I enjoyed that more than the campaign in WBC3.
Do you even know what that sentence means? It has less than literally no contextual worth.
Yes but WBC III's campaign is far less satisfying to me than WBC II's campaign. There was something satisfying about conquering territory and subjugating other races into your empire, and just the style and asthetic of it IMO was better, it looked better.
IMO the WBC III campaign also felt a bit forced and washed out and the RPG narrative was rather weak and felt unnecessary.
Yes, you're essentially arguing that they dumbed down the races and simplified everything, valuing quantity over quality. And I am saying you lack the context and werewithall of the situation to realize that they were rushed to push the game out by publishers. A big problem back in 2004, so that's my poitn with the patches, they essentially fixed the and completed the game Steve Fawkner and company did not get the chance to do. The end product? A superior game in virtually every way than its predecessor. Perhaps some people like the campaign in WBC2 better than WBC3, fine, that's subjective taste and fine. Most things, however, you can point to and say WBC3 does it better. Everything is just pure bias.
IMO most of what they did in WBC III was an improvement, it's just the campaign map I don't like. It felt forced and washed out and homogenized between the races, each battle also felt less like part of a greater campaign to me.
It's a very widespread opinion among WBC fans, when I checked the WBC forums awhile back after getting the GoG version and looking for a place to express my interest in a WBC IV, I saw a lot of people expressing a conquest campaign as being on their wish list for WBC IV and a lot of people saying things that indicated their preference for the WBC II map.

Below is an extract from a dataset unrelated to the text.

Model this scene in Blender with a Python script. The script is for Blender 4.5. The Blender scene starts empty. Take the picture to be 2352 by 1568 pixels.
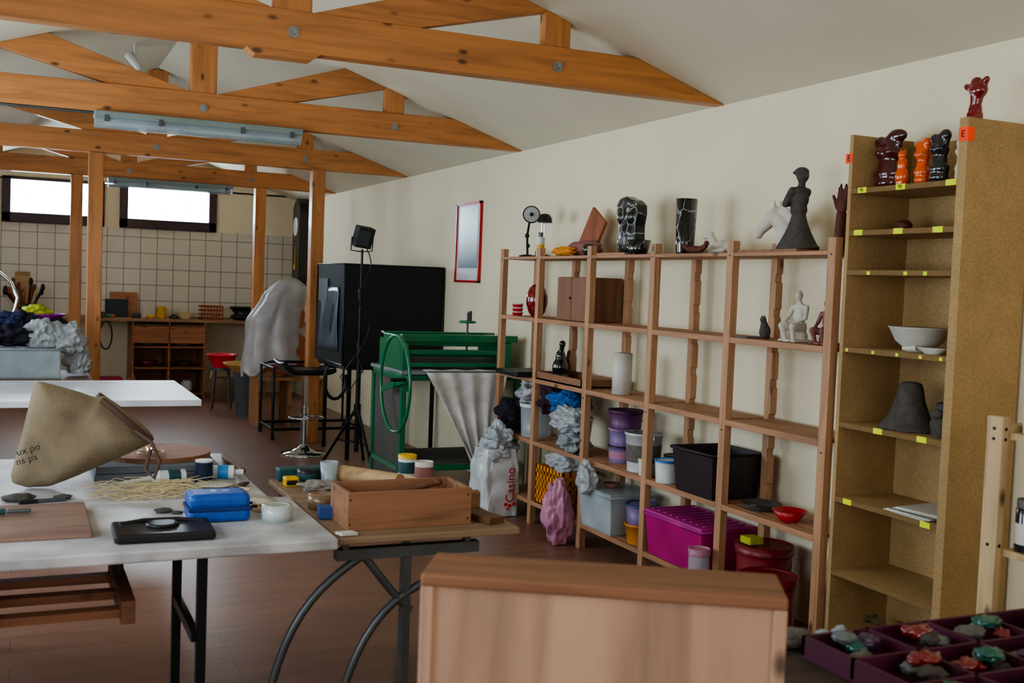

Is it subjective, yes, but the WBC II map is more detailed and colorful, allows different races to start in different locations, adds a sense of overarching progression as each battle is represented as a territory on the campaign map, and so forth. As simple as it was, and as much as WBC III added, the WBC II campaign had a lot going for it that the WBC III campaign didn't, and while there are reasons some people might prefer the WBC III campaign, it also didn't do some things as well it's predecessor.
Yup that's the one.
As undead one of the fist things I always did was go straight for dark elves.
Summoning, Alchemy and Diviniation are some of the most useful spellspheres in the game with a broad application, and can function as an economic tool, support, defense and assault.
Most magic has been toned down a bit in WBC3 though, and relies more on synergies with your faction, than being a one-hero army that blows up the map(this can still be done to some extend).